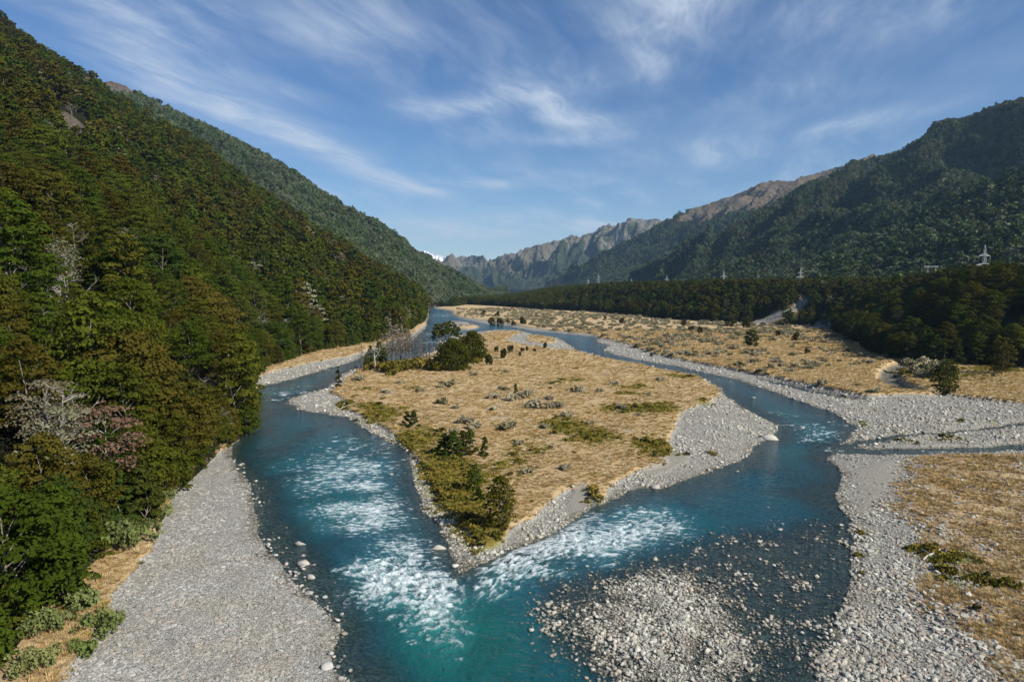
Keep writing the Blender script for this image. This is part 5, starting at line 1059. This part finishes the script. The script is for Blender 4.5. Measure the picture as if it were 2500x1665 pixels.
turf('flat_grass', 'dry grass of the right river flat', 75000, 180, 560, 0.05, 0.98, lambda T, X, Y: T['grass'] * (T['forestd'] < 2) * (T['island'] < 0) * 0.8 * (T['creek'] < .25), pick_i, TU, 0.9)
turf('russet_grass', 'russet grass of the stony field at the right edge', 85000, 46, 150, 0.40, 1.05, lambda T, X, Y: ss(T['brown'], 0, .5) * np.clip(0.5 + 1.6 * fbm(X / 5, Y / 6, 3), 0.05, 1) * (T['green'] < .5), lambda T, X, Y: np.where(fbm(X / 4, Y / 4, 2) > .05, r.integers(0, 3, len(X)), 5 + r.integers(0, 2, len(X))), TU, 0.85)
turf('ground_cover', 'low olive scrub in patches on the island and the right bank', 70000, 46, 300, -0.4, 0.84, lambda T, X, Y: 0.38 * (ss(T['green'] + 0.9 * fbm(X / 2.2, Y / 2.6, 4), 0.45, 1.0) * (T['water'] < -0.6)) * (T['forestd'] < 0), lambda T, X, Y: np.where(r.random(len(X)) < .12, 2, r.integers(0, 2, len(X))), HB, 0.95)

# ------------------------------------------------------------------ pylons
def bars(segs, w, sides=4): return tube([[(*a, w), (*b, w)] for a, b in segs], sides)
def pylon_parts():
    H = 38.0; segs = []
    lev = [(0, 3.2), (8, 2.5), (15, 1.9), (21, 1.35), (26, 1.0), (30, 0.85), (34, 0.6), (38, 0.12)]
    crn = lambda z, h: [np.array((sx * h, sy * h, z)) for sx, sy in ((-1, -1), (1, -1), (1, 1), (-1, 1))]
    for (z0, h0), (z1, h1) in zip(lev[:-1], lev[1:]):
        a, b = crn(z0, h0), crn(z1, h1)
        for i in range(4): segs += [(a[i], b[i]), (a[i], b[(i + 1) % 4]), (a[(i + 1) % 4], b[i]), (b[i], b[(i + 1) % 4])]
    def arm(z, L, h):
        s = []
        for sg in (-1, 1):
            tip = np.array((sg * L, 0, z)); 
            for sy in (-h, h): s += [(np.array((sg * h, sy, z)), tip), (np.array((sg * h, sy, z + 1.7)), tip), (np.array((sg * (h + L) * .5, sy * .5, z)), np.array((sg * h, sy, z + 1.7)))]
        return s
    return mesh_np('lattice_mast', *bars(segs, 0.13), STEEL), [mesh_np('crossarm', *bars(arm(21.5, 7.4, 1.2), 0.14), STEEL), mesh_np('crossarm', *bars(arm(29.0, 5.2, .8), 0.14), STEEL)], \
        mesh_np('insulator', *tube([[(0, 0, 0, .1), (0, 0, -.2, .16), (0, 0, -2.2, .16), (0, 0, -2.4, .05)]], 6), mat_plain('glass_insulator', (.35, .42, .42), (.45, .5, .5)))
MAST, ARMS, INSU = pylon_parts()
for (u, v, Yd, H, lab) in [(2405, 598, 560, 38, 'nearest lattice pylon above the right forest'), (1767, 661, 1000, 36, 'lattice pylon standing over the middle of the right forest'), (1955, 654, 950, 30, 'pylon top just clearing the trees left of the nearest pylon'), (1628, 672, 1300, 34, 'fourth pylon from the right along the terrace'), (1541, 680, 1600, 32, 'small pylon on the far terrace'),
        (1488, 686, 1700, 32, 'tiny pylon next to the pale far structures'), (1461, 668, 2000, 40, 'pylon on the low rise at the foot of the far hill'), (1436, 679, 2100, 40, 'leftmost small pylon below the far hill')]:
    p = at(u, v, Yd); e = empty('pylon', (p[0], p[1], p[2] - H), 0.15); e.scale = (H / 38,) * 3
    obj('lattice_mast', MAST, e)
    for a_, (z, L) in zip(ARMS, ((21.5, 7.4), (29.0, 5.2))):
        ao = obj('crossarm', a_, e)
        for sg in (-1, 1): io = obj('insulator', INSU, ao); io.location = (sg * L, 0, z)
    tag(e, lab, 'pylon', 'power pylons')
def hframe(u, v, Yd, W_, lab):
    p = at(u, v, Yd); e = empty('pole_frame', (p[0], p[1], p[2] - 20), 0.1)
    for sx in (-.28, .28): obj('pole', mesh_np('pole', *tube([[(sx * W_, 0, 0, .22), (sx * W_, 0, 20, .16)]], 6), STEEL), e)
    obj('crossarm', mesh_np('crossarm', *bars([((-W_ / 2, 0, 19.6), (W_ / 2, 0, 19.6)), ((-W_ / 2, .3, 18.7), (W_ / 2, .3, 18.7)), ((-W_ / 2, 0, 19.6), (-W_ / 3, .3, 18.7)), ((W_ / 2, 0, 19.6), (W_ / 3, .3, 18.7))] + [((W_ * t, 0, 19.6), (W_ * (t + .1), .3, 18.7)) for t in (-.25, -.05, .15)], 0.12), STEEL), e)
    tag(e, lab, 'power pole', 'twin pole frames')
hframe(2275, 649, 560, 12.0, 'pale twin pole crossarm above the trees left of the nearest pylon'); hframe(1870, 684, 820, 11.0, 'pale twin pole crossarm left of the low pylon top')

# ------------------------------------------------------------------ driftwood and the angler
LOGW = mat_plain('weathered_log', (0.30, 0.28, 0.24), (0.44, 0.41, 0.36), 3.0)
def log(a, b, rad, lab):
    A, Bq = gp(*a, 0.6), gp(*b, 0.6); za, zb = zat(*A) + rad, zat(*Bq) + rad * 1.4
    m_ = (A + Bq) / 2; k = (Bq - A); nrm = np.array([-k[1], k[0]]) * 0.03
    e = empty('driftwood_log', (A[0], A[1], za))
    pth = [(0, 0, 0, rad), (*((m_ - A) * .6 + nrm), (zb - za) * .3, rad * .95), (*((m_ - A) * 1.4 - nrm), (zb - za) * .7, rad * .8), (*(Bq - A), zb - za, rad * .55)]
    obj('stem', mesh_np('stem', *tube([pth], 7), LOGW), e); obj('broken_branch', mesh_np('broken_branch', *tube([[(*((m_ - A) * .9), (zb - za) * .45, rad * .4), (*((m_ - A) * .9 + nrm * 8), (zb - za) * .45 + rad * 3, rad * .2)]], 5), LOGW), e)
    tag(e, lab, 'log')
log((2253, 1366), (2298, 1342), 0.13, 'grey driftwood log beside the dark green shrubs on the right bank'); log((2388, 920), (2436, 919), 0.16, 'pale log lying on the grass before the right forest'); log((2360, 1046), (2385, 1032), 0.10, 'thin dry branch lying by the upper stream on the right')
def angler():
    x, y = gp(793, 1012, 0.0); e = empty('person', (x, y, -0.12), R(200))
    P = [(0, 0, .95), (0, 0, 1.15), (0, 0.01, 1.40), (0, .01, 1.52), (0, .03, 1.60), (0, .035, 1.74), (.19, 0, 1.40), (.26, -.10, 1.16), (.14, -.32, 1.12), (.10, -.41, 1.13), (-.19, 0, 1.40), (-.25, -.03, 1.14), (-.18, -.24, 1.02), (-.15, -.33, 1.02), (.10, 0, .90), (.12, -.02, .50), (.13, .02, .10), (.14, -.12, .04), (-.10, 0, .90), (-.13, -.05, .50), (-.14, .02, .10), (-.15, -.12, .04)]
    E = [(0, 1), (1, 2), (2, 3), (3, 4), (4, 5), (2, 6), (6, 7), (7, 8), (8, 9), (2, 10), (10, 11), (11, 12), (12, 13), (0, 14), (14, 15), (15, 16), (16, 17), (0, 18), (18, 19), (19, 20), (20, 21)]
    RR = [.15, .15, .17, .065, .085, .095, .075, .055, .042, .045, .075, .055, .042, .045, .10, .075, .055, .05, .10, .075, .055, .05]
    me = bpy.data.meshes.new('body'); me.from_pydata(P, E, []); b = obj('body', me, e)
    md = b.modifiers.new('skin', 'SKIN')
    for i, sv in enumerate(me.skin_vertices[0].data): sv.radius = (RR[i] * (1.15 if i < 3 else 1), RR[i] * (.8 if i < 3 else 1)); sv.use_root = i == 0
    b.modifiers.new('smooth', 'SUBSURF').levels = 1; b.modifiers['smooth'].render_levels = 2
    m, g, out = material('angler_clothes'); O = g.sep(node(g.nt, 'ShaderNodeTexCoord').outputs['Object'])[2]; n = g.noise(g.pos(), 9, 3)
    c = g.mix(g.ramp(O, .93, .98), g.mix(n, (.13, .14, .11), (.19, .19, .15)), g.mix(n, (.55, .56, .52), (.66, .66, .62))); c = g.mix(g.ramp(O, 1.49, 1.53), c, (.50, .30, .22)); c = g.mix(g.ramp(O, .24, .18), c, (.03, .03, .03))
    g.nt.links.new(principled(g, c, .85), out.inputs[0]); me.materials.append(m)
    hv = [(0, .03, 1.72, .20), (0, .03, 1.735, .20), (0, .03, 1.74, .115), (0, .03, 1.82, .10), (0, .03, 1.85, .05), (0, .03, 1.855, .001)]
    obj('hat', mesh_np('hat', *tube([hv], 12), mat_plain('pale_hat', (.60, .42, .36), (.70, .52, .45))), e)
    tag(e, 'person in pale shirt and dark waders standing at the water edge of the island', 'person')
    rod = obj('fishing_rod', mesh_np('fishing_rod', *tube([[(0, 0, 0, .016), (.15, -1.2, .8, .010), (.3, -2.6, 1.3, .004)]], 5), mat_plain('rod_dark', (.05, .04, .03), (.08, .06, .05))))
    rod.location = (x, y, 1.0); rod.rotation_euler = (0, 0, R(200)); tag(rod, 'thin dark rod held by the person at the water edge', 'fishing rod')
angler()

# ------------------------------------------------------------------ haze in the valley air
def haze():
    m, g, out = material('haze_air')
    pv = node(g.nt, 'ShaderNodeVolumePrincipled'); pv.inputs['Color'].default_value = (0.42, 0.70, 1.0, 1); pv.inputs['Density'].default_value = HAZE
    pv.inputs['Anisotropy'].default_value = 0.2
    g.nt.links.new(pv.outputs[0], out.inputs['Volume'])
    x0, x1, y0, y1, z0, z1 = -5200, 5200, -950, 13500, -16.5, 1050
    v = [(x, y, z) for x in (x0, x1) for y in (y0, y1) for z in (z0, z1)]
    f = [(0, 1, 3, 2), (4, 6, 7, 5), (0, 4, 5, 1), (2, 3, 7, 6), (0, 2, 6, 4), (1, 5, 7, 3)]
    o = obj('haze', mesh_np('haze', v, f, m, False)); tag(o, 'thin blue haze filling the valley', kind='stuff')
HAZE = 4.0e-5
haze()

==*==

:: EXERCISE GOAL ::
Repeat the listing above from its first line through the line that contains "turf('ground_cover', 'low olive", both included, and nothing more. Drop the pictures.

:: SOLUTION TO THE EXERCISE ::
Keep writing the Blender script for this image. This is part 5, starting at line 1059. This part finishes the script. The script is for Blender 4.5. Measure the picture as if it were 2500x1665 pixels.
turf('flat_grass', 'dry grass of the right river flat', 75000, 180, 560, 0.05, 0.98, lambda T, X, Y: T['grass'] * (T['forestd'] < 2) * (T['island'] < 0) * 0.8 * (T['creek'] < .25), pick_i, TU, 0.9)
turf('russet_grass', 'russet grass of the stony field at the right edge', 85000, 46, 150, 0.40, 1.05, lambda T, X, Y: ss(T['brown'], 0, .5) * np.clip(0.5 + 1.6 * fbm(X / 5, Y / 6, 3), 0.05, 1) * (T['green'] < .5), lambda T, X, Y: np.where(fbm(X / 4, Y / 4, 2) > .05, r.integers(0, 3, len(X)), 5 + r.integers(0, 2, len(X))), TU, 0.85)
turf('ground_cover', 'low olive scrub in patches on the island and the right bank', 70000, 46, 300, -0.4, 0.84, lambda T, X, Y: 0.38 * (ss(T['green'] + 0.9 * fbm(X / 2.2, Y / 2.6, 4), 0.45, 1.0) * (T['water'] < -0.6)) * (T['forestd'] < 0), lambda T, X, Y: np.where(r.random(len(X)) < .12, 2, r.integers(0, 2, len(X))), HB, 0.95)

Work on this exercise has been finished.